→ What is asked
Leave out the pictures, and write out exactly the lines from the beginning of the material to the line holding "COL = S.collection", that line included, and nothing else.

START Material provided

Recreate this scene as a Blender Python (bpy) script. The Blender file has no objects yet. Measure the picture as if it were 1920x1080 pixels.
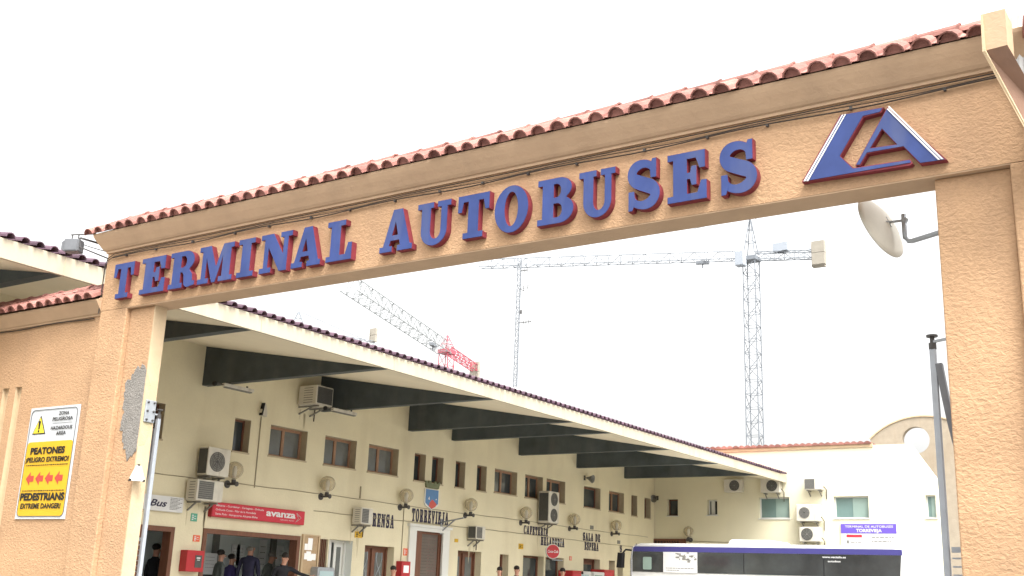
import bpy, bmesh, math, random
from mathutils import Vector, Matrix
random.seed(7)
R = math.radians
S = bpy.context.scene
COL = S.collection

# ------------------------------------------------------------------ camera
F = 2042.6                                   # focal length for a 1920 px wide frame
CAM = Vector((0.0, 0.0, 1.5))
def cam_axes(yaw, pit, rol):
    f = Vector((-math.sin(yaw)*math.cos(pit), math.cos(yaw)*math.cos(pit), math.sin(pit)))
    r = Vector((math.cos(yaw), math.sin(yaw), 0)); u = r.cross(f)
    c, s = math.cos(rol), math.sin(rol)
    return c*r+s*u, -s*r+c*u, f
RX, UX, FX = cam_axes(R(33.663), R(15.3976), R(2.1849))
cd = bpy.data.cameras.new('camera'); cam = bpy.data.objects.new('camera', cd); COL.objects.link(cam)
m3 = Matrix((RX, UX, -FX)).transposed()
cam.matrix_world = Matrix.Translation(CAM) @ m3.to_4x4()
cd.sensor_width = 36; cd.lens = F/1920*36; cd.clip_end = 3000; cd.clip_start = 0.1
S.camera = cam

# ------------------------------------------------------------------ sky, sun, exposure
SUN_EL, SUN_AZ = 58, 120                     # azimuth: degrees clockwise from +Y
w = bpy.data.worlds.new('World'); S.world = w; w.use_nodes = True
nt = w.node_tree; bg = nt.nodes['Background']
sky = nt.nodes.new('ShaderNodeTexSky'); sky.sky_type = 'NISHITA'; sky.sun_disc = False
sky.sun_elevation = R(SUN_EL); sky.sun_rotation = R(SUN_AZ)
sky.air_density = 2.0; sky.dust_density = 8.0; sky.ozone_density = 1.0
hs = nt.nodes.new('ShaderNodeHueSaturation'); hs.inputs['Saturation'].default_value = 0.06
nt.links.new(sky.outputs[0], hs.inputs['Color'])
nt.links.new(hs.outputs[0], bg.inputs[0]); bg.inputs[1].default_value = 0.15
sl = bpy.data.lights.new('sun', 'SUN'); sl.energy = 0.6; sl.angle = R(20); sl.color = (1, 0.95, 0.88)
so = bpy.data.objects.new('sun', sl); COL.objects.link(so)
az, el = R(SUN_AZ), R(SUN_EL)
sd = Vector((math.sin(az)*math.cos(el), math.cos(az)*math.cos(el), math.sin(el)))
so.rotation_euler = sd.to_track_quat('Z', 'Y').to_euler(); so.location = (10, -10, 30)
S.view_settings.view_transform = 'Standard'; S.view_settings.look = 'None'
S.view_settings.gamma = 1.0; S.view_settings.exposure = 1.8
S.cycles.max_bounces = 8

# ------------------------------------------------------------------ finding points on real planes
def at(axis, val, x, y):
    d = FX + RX*((x-960)/F) - UX*((y-540)/F)
    i = 'xyz'.index(axis); t = (val-CAM[i])/d[i]
    return CAM + d*t
GY = 8.414        # gate face
WX = -18.6        # terminal wall
WY = 38.3         # wing wall at the far end
def gp(x, y, p=0.0):  return at('y', GY-p, x, y)
def bp(x, y, p=0.0):  return at('x', WX+p, x, y)
def fp(x, y, p=0.0):  return at('y', WY-p, x, y)

# ------------------------------------------------------------------ materials
def mat(name, col, rough=0.7, var=0.0, vscale=3.0, bump=0.0, bscale=30.0, stretch=(1,1,1), metal=0.0,
        island=0.0, spec=0.3, dist=0.02, stain=None, fine=0.0):
    m = bpy.data.materials.new(name); m.use_nodes = True
    n = m.node_tree.nodes; l = m.node_tree.links; b = n['Principled BSDF']
    b.inputs['Roughness'].default_value = rough; b.inputs['Metallic'].default_value = metal
    b.inputs['Specular IOR Level'].default_value = spec
    base = n.new('ShaderNodeRGB'); base.outputs[0].default_value = (*col, 1); out = base.outputs[0]
    tc = n.new('ShaderNodeTexCoord'); mp = n.new('ShaderNodeMapping'); mp.inputs['Scale'].default_value = stretch
    l.new(tc.outputs['Object'], mp.inputs['Vector'])
    def modulate(out, fac, lo, hi):
        mr = n.new('ShaderNodeMapRange'); mr.inputs['From Min'].default_value = 0.25; mr.inputs['From Max'].default_value = 0.75
        mr.inputs['To Min'].default_value = lo; mr.inputs['To Max'].default_value = hi
        l.new(fac, mr.inputs['Value'])
        mx = n.new('ShaderNodeMix'); mx.data_type = 'RGBA'; mx.blend_type = 'MULTIPLY'; mx.inputs[0].default_value = 1
        l.new(out, mx.inputs[6]); l.new(mr.outputs[0], mx.inputs[7]); return mx.outputs[2]
    if var:
        t = n.new('ShaderNodeTexNoise'); t.inputs['Scale'].default_value = vscale; t.inputs['Detail'].default_value = 5
        t.inputs['Roughness'].default_value = 0.6
        l.new(mp.outputs[0], t.inputs['Vector']); out = modulate(out, t.outputs[0], 1-var, 1+var*0.5)
    if fine:
        t = n.new('ShaderNodeTexNoise'); t.inputs['Scale'].default_value = bscale*1.3; t.inputs['Detail'].default_value = 3
        l.new(mp.outputs[0], t.inputs['Vector']); out = modulate(out, t.outputs[0], 1-fine, 1+fine)
    if island:
        g = n.new('ShaderNodeNewGeometry'); mr = n.new('ShaderNodeMapRange')
        mr.inputs['To Min'].default_value = 1-island; mr.inputs['To Max'].default_value = 1+island
        l.new(g.outputs['Random Per Island'], mr.inputs['Value'])
        mx = n.new('ShaderNodeMix'); mx.data_type = 'RGBA'; mx.blend_type = 'MULTIPLY'; mx.inputs[0].default_value = 1
        l.new(out, mx.inputs[6]); l.new(mr.outputs[0], mx.inputs[7]); out = mx.outputs[2]
    if stain:                                # vertical rain streaks: (colour, amount, scale)
        sc, amt, ss = stain
        t = n.new('ShaderNodeTexNoise'); t.inputs['Scale'].default_value = ss; t.inputs['Detail'].default_value = 6
        m2 = n.new('ShaderNodeMapping'); m2.inputs['Scale'].default_value = (1, 1, 0.18)
        l.new(tc.outputs['Object'], m2.inputs['Vector']); l.new(m2.outputs[0], t.inputs['Vector'])
        mr = n.new('ShaderNodeMapRange'); mr.inputs['From Min'].default_value = 0.52; mr.inputs['From Max'].default_value = 0.8
        mr.inputs['To Min'].default_value = 0; mr.inputs['To Max'].default_value = amt
        l.new(t.outputs[0], mr.inputs['Value'])
        mx = n.new('ShaderNodeMix'); mx.data_type = 'RGBA'; l.new(mr.outputs[0], mx.inputs[0])
        l.new(out, mx.inputs[6]); mx.inputs[7].default_value = (*sc, 1); out = mx.outputs[2]
    l.new(out, b.inputs['Base Color'])
    if bump:
        t = n.new('ShaderNodeTexNoise'); t.inputs['Scale'].default_value = bscale; t.inputs['Detail'].default_value = 4
        t.inputs['Roughness'].default_value = 0.55; t.inputs['Distortion'].default_value = 0.6
        l.new(mp.outputs[0], t.inputs['Vector'])
        bn = n.new('ShaderNodeBump'); bn.inputs['Strength'].default_value = bump; bn.inputs['Distance'].default_value = dist
        l.new(t.outputs[0], bn.inputs['Height']); l.new(bn.outputs[0], b.inputs['Normal'])
    m['_out'] = ''
    return m

M = {}
M['stucco'] = mat('rough orange render', (0.46, 0.29, 0.168), 0.9, 0.17, 1.1, 0.48, 25, (1, 1, 1.5), dist=0.03, fine=0.10, spec=0.15,
                  stain=((0.31, 0.20, 0.13), 0.5, 2.0))
M['smooth'] = mat('smooth ochre render', (0.47, 0.325, 0.21), 0.85, 0.12, 2.0, 0.25, 14, spec=0.2, stain=((0.33, 0.23, 0.155), 0.4, 3.0))
M['creamedge'] = mat('cream painted edge', (0.54, 0.41, 0.26), 0.8, 0.12, 4.0, 0.2, 30)
M['tile'] = mat('terracotta roof tile', (0.31, 0.145, 0.12), 0.85, 0.35, 7.0, 0.35, 60, island=0.3, spec=0.2)
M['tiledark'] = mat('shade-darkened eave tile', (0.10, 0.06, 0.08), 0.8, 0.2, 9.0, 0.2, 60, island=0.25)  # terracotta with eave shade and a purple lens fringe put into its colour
M['wall'] = mat('cream wall paint', (0.70, 0.635, 0.45), 0.85, 0.10, 0.7, 0.18, 18, stain=((0.48, 0.40, 0.26), 0.45, 1.2), fine=0.02)
M['wing'] = mat('pale cream wall paint', (0.72, 0.675, 0.50), 0.85, 0.05, 0.8, 0.15, 18, stain=((0.6, 0.55, 0.42), 0.25, 1.3))
M['soffit'] = mat('cream soffit paint', (0.72, 0.65, 0.50), 0.85, 0.06, 1.0, 0.1, 20)
M['fascia'] = mat('white fascia paint', (0.44, 0.39, 0.295), 0.7, 0.06, 2.0, stain=((0.27, 0.23, 0.17), 0.5, 3.0))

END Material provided

→ Response to the exercise
Recreate this scene as a Blender Python (bpy) script. The Blender file has no objects yet. Measure the picture as if it were 1920x1080 pixels.
import bpy, bmesh, math, random
from mathutils import Vector, Matrix
random.seed(7)
R = math.radians
S = bpy.context.scene
COL = S.collection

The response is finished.